Monday, November 3, 2014

Minding Your "ings," Part Three

We’ve previously discussed proper use of present participles (a form of verb that ends in “ing”) in this post and this post. It may be helpful to have read those two articles before you read this one.

In those posts, we went over the need for an “ing” verb to have a subject in the sentence that performs it—usually, present participles are used to indicate that one subject is performing two or more actions simultaneously. For example:

     Humming to herself, Jalila began to paint.

In this sentence, Jalila is performing both actions—humming and painting. Most sentences that use this type of “ing” verb are formatted along these lines, with a single subject.
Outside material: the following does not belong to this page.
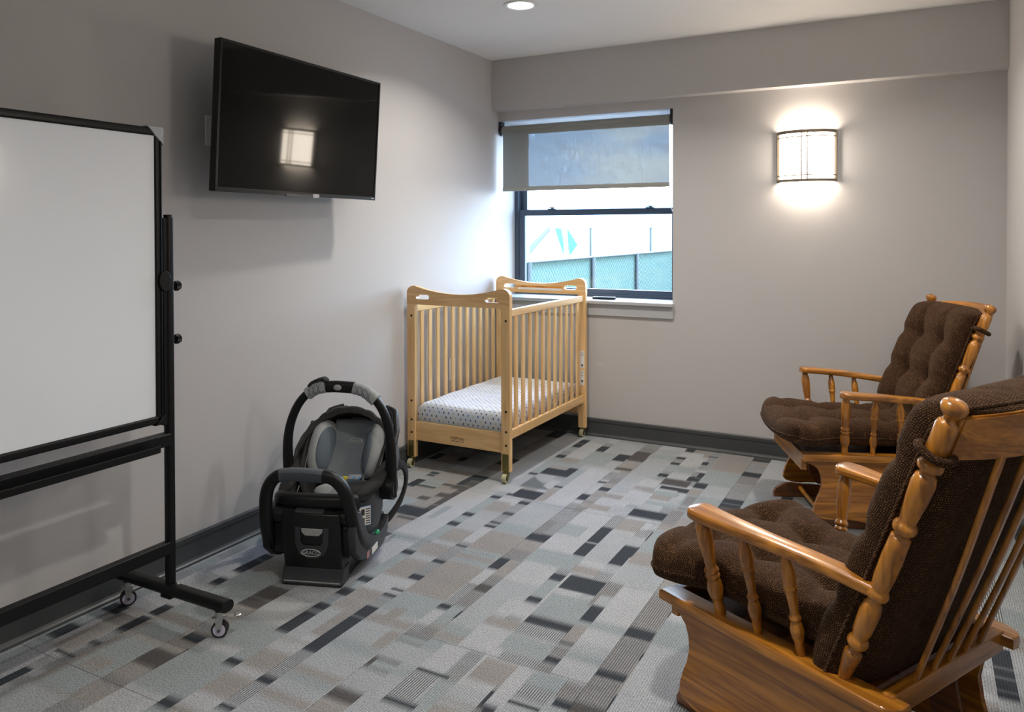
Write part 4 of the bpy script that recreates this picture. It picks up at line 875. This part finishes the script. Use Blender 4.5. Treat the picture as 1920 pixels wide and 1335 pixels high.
# base body
bm = bmesh.new(); prism(bm, [(.03, 0), (.03, .20), (.12, .19), (.24, .085), (.40, .060), (.47, .10), (.50, .10), (.53, .02), (.53, 0)], -.125, .105, 'X', .006)
base = obj('base', bm, m_pl, cs)
for s, xa in ((1, .150), (-1, -.185)):                                   # side rims sweeping back from the loop
    P = [(-.01, .20), (.02, .27), (.06, .26), (.085, .20), (.12, .15), (.18, .115), (.25, .095), (.32, .10), (.375, .135), (.385, .125), (.37, .075), (.33, .045), (.26, .035), (.16, .045), (.06, .075), (.0, .125)]
    bm = bmesh.new(); prism(bm, P, xa-.016, xa+.016, 'X', .006); obj('side_rim', bm, m_pl2 if s > 0 else m_pl, base, smooth=50)
bm = B(-.17, .135, .02, .16, .10, .215, .012); obj('base_collar', bm, m_pl, base, smooth=50)
# front leg
bm = bmesh.new(); prism(bm, [(-.112, .055), (.112, .055), (.106, .21), (.100, .262), (-.125, .262), (-.122, .21)], -.002, .10, 'Y', .006); fl = obj('front_leg', bm, m_pl, cs, smooth=50)
bm = bmesh.new(); sec = [(-.016, .004), (-.018, .012), (-.010, .020), (-.006, .060), (.0, .064), (.06, .064), (.06, .004)]; prism(bm, sec, -.117, .117, 'X', .004); obj('toe', bm, m_pl2, fl, smooth=50)
bm = bmesh.new(); sweep(bm, [(-.108, -.016, .016), (.108, -.016, .016)], circ(.0022, 8)); obj('toe_trim', bm, m_silv, fl, smooth=50)
bm = bmesh.new(); uo = [(-.070, .212), (-.068, .150), (-.052, .112), (-.020, .098), (.012, .098), (.044, .112), (.060, .150), (.062, .212)]
ui = [(.042, .212), (.040, .160), (.030, .146), (-.038, .146), (-.048, .160), (-.050, .212)]
prism(bm, uo+ui, -.008, .0, 'Y', .002); obj('pull_surround', bm, m_pl2, fl)
bm = bmesh.new(); prism(bm, [(-.046, .208), (-.044, .194), (-.030, .182), (.022, .182), (.036, .194), (.038, .208)], -.006, .004, 'Y', .002); obj('pull_handle', bm, m_silv, fl)
def logo(parent, org, xd, yd, wd, tsz):
    bm = bmesh.new(); ring = [(wd*cos(2*pi*k/36), wd*.36*sin(2*pi*k/36), 0) for k in range(36)]; tube(bm, ring, wd*.045, 6, closed=True)
    f = frame_mtx(org, xd, yd); obj('logo_ring', xf(bm, f), m_logo, parent, smooth=0); obj('logo_text', xf(text_bm('GRACO', tsz, .0004, 1.0), f), m_logo, parent)
logo(fl, (-.006, -.0095, .121), (1, 0, 0), (0, 0, 1), .037, .0185)
bm = bmesh.new(); tube(bm, [(.114, .055, .095), (.1165, .055, .095)], .010, 12); obj('screw_hole', bm, mat('void_black', (.002, .002, .002), .9), fl)
# beam with silver insert
bm = bmesh.new(); sweep(bm, [(-.172, .045, .240), (.128, .045, .240)], rrect(.075, .060, .026, 5)); bb = obj('cross_beam', bm, m_pl, cs, smooth=50)
bm = bmesh.new(); sweep(bm, [(-.075, .041, .2425), (.035, .041, .2425)], rrect(.078, .062, .026, 5)); obj('beam_insert', bm, m_pl2, bb, smooth=50)
# rebound loop
LP = [(-.170, .09, .085), (-.182, .04, .12), (-.186, .01, .19), (-.184, -.005, .29), (-.172, -.008, .355), (-.135, -.010, .398), (-.075, -.010, .408), (.03, -.010, .408), (.085, -.010, .398), (.125, -.008, .355), (.142, .0, .29), (.150, .025, .21), (.152, .065, .15), (.152, .13, .105)]
bm = bmesh.new(); sweep(bm, catmull(LP, 6), rrect(.046, .040, .016, 4), upv=(0, 1, 0)); lp_ = obj('rebound_bar', bm, m_pl, cs, smooth=60)
bm = bmesh.new(); sweep(bm, catmull([(-.120, -.011, .4035), (-.075, -.011, .4085), (.0, -.011, .409), (.045, -.011, .4065)], 6), rrect(.048, .042, .016, 4), upv=(0, 1, 0)); gp_ = obj('grip_pad', bm, m_rub, lp_, smooth=60)
bm = bmesh.new()
for i in range(20):
    for j in range(5): ellipsoid(bm, (-.112+i*.0080+(j % 2)*.004, -.0325-.0, .395+j*.0055+(.003 if 3 < i < 17 else 0)), (.0025, .0015, .0018), nu=6, nv=4)
obj('grip_dimples', bm, m_pl2, gp_, smooth=0, kind='stuff')
# carrier shell (lofted bowl)
def lerp_tab(tab, s):
    for (a, va), (b, vb) in zip(tab, tab[1:]):
        if s <= b:
            f = (s-a)/(b-a); f = f*f*(3-2*f); return tuple(x+(y-x)*f for x, y in zip(va, vb))
    return tab[-1][1]
#  s : (y, half width, rim z, bottom z)
TAB = [(0, (.075, .130, .285, .235)), (.12, (.115, .158, .292, .190)), (.35, (.23, .182, .300, .135)), (.6, (.37, .192, .345, .120)), (.8, (.50, .182, .445, .190)), (.93, (.585, .150, .510, .300)), (1, (.615, .10, .520, .400))]
XC = -.018
def bowl(shrink, dz, s0=0, s1=1, t0=0, t1=1):
    def fn(u, v):
        y, hw, zr, zb = lerp_tab(TAB, s0+(s1-s0)*v); th = pi*(t0+(t1-t0)*u); c, q = cos(th), sin(th)
        e = .75; cx = math.copysign(abs(c)**e, c); sz = abs(q)**e
        return (XC-(hw-shrink)*cx, y, zr+dz-(zr-zb-shrink)*sz)
    return fn
obj('carrier_shell', quad_sheet(bowl(0, 0), 30, 30, .008), m_pl, cs, smooth=50)
bm = bmesh.new()
for sgn in (0, 1):
    P = [bowl(0, 0)(sgn, k/24) for k in range(25)]; tube(bm, P, .012, 8)
sweep(bm, [bowl(0, 0)(k/16, 0) for k in range(17)], circ(.012, 8)); 
obj('rim', bm, m_pl, cs, smooth=50)
bm = bmesh.new(); sweep(bm, catmull([(-.165, .085, .285), (-.14, .055, .292), (-.018, .045, .292), (.10, .055, .292), (.13, .085, .285)], 6), rrect(.05, .058, .022, 4)); obj('foot_bolster', bm, m_pl, cs, smooth=60)
obj('seat_liner', quad_sheet(bowl(.014, .004), 30, 30, .006), m_bfab, cs, smooth=0)
# thick fabric bolsters over the rims
for sgn in (0, 1):
    P = [Vector(bowl(.004, .010)(sgn, k/20)) for k in range(1, 14)]; bm = bmesh.new(); n = len(P)
    sweep(bm, P, circ(.024, 12, .020), scales=[(.5+.7*sin(pi*i/(n-1)), .5+.7*sin(pi*i/(n-1))) for i in range(n)]); obj('side_bolster', bm, m_bfab, cs, smooth=0)
# side panels inside, with thin piping
for s in (-1, 1):
    fn = lambda u, v, s=s: (XC+s*(.165-.055*v+.02*u), .25+.20*u, .28+.16*u-.12*v+.03*(1-v)+.02*u)
    sp_ = obj('inner_side_pad', quad_sheet(fn, 10, 8, .012), m_bfab, cs, smooth=0)
    obj('piping', tube(bmesh.new(), [(XC+s*.150, .23, .255), (XC+s*.150, .30, .33), (XC+s*.158, .38, .42)], .0022, 6, 6), m_pipe, sp_, smooth=0)
# back and seat insert
def back_fn(u, v):
    x = XC+.012+(-.086+.172*u)*(1+.10*v); y = .315+.175*v+.012*sin(pi*u); z = .262+.225*v
    return (x, y, z)
bp_ = obj('back_pad', quad_sheet(back_fn, 16, 14, .014), m_grey, cs, smooth=0)
def head_panel(u, v):
    x = XC+.012+(-.072+.144*u)*(1+.05*v); return (x, .4445+.050*v+.010*sin(pi*u), .408+.052*v)
hp_ = obj('head_pad', quad_sheet(head_panel, 12, 8, .014), mat('mid_grey_fabric', srgb(96, 100, 104), .9, bump=.3, bscale=700), cs, smooth=0)
obj('piping', tube(bmesh.new(), [(XC-.060, .478, .452), (XC+.012, .488, .448), (XC+.084, .478, .452)], .002, 6, 6), m_bfab, hp_, smooth=0)
logo(hp_, (.006, .4275, .418), (1, 0, 0), (0, .60, .80), .029, .0145)
sf = lambda u, v: (XC+.012+(-.080+.16*u), .15+.17*v, .232+.012*v+.018*cos(pi*(u-.5)*1.0)*(1-v))
obj('seat_pad', quad_sheet(sf, 12, 10, .016), m_lgrey, cs, smooth=0)
bm = bmesh.new(); ellipsoid(bm, (-.120, .150, .262), (.032, .028, .022)); ellipsoid(bm, (-.062, .145, .262), (.028, .026, .020)); ellipsoid(bm, (.035, .16, .275), (.052, .045, .035)); obj('leg_pads', bm, m_lgrey, cs, smooth=0)
# head wings: light quilted rim, slate inner face
for s in (-1, 1):
    R_ = Matrix.Rotation(radians(-36), 3, 'X')@Matrix.Rotation(radians(s*26), 3, 'Z')
    c = Vector((XC+s*.112+.004, .402, .388))
    bm = bmesh.new(); ellipsoid(bm, c, (.040, .070, .122), .8, R_, 24, 16); wg = obj('head_wing', bm, m_lgrey, cs, smooth=0)
    bm = bmesh.new(); ellipsoid(bm, c+R_@Vector((-s*.021, -.006, -.006)), (.026, .056, .098), .9, R_, 24, 16); obj('inner_cushion', bm, m_slate, wg, smooth=0)
    bm = bmesh.new()      # quilting seams over the light rim
    for k in range(-4, 5):
        a = []
        for q in range(9):
            f = -1+2*q/8; zz = k*.024+f*.010; rr2 = math.sqrt(max(0, 1-(zz/.120)**2)); ang = radians(-s*0+(-60+120*(q/8)))
            a.append(c+R_@Vector((s*.0405*rr2*cos(ang), .0705*rr2*sin(ang), zz)))
        tube(bm, a, .0011, 5)
    obj('quilt_seam', bm, m_slate, wg, smooth=0, kind='stuff')
# headrest adjuster
bm = bmesh.new(); sweep(bm, catmull([(XC-.020, .490, .468), (XC-.018, .493, .492), (XC+.018, .496, .497), (XC+.050, .493, .492), (XC+.052, .490, .468)], 5), rrect(.018, .012, .004), upv=(0, 1, 0)); obj('headrest_release', bm, m_pl, cs, smooth=50)
# harness
bm = bmesh.new(); sweep(bm, catmull([(.050, .30, .275), (.066, .26, .322), (.070, .22, .318)], 5), rrect(.05, .016, .006), upv=(0, 0, 1)); hn = obj('crotch_pad', bm, m_grey, cs, smooth=50)
obj('buckle_tag', B(.024, .048, .232, .238, .306, .328, .001), m_yel, hn)
for i, (x0_, x1_) in enumerate(((.050, .076), (.064, .102))): obj('strap_edge', tube(bmesh.new(), [(x0_, .220, .300), ((x0_+x1_)/2, .222, .318), (x1_, .228, .332)], .0035, 6, 5), m_blue, hn, smooth=0)
# canopy folded behind the headrest
def can(u, v):
    a = pi*u; c, q = cos(a), sin(a); rip = .0015*sin(a*26)*(1-v)**2
    w = .216-.016*v+rip; y = .335+.115*q+v*(.125+.03*q); z = .300+(.252+rip)*q**.85-v*(.0+.055*q)-.5*v*v*.06*q
    return (XC-w*c, y, z)
obj('canopy', quad_sheet(can, 90, 10, .005), m_char, cs, smooth=0)
bm = bmesh.new(); P = [Vector(can(.02+.96*k/70, 0))+Vector((0, -.004, -.006+.001*sin(k*.9))) for k in range(71)]
sweep(bm, P, rrect(.012, .030, .005, 2), upv=(0, 0, 1), scales=[(1, 1+.06*sin(k*.9)) for k in range(71)]); obj('canopy_hem', bm, mat('grey_brown_canopy_hem', srgb(66, 65, 64), .9, noise=.25, nscale=60, bump=.6, bscale=300), cs, smooth=0)
def can_in(u, v):
    a = pi*u; c, q = cos(a), sin(a); return (XC-(.207-.03*v)*c, .345+.118*q+v*.11, .300+.238*q**.85-.07*v*q)
obj('canopy_lining', quad_sheet(can_in, 40, 6, .004), m_bfab, cs, smooth=0)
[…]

However, it is possible to have multiple subjects in a single sentence performing simultaneous actions:

     Her back was still as straight as a rod, her fingernails digging into the steering wheel and leaving imprints in the faux leather.

This sentence follows the rules from our previous posts—every verb has an appropriate subject performing it (“Her back” for “was” and “her fingernails” for “digging” and “leaving”) and the actions are simultaneous. It’s not a bad sentence by any means, but it could still be a little bit better.

A sentence with this sort of format—subject #1 performs an action while subject #2 performs a simultaneous action with an “ing” verb—carries with it a certain implication. That implication is that subject #2 (and subjects #3, #4, and so on, if there are any more) are somehow part of subject #1. Think of it as a wiki page with several subpages—the subpages are part of the topic introduced by the primary page, adding pertinent information to it. That’s why they’re attached to it. Similarly, subjects #2 and #3 are part of the same sentence as subject #1 because they add more detailed information to the topic introduced by the primary subject. Otherwise, they should just have their own sentence.

In our example sentence, “her back” is subject #1. Subject #2 is “her fingernails.” Although these are both part of the same whole, the whole itself is never mentioned in the sentence. “Her fingernails” are not a part of “her back”—not if she’s human, at least!  Subject #2 isn’t adding detail to the action of subject #1, it is adding separate information. The sentence could be fixed in two different ways:

     Tia sat with her back as straight as a rod, her fingernails digging into the steering wheel and leaving imprints in the faux leather.

Or . . .

     Her back was still as straight as a rod. Her fingernails dug into the steering wheel, leaving imprints in the faux leather.

In the first fixed example, we make the character the primary subject of the sentence instead of her back. Since “her fingernails” are a part of the character, the sentence flows properly. In the second fixed example, we simply take all the information about “her fingernails” and make it a sentence on its own, removing the implication that it is somehow an added detail to the first portion.

Here’s another common use of this format:

     They hurried to prepare the apartment, Jalila shoving discarded clothing and junk out of sight and Naima vacuuming the matted carpet. 

In this case, the primary subject is “They.” Since Jalila and Naima are both part of “They,” the sentence flows correctly. Now, that’s not to say that this is the best format to use in this case—but if you do use it, make sure that it follows the proper logic. “A whole performs an action, with individual parts of the whole performing specific actions x and y.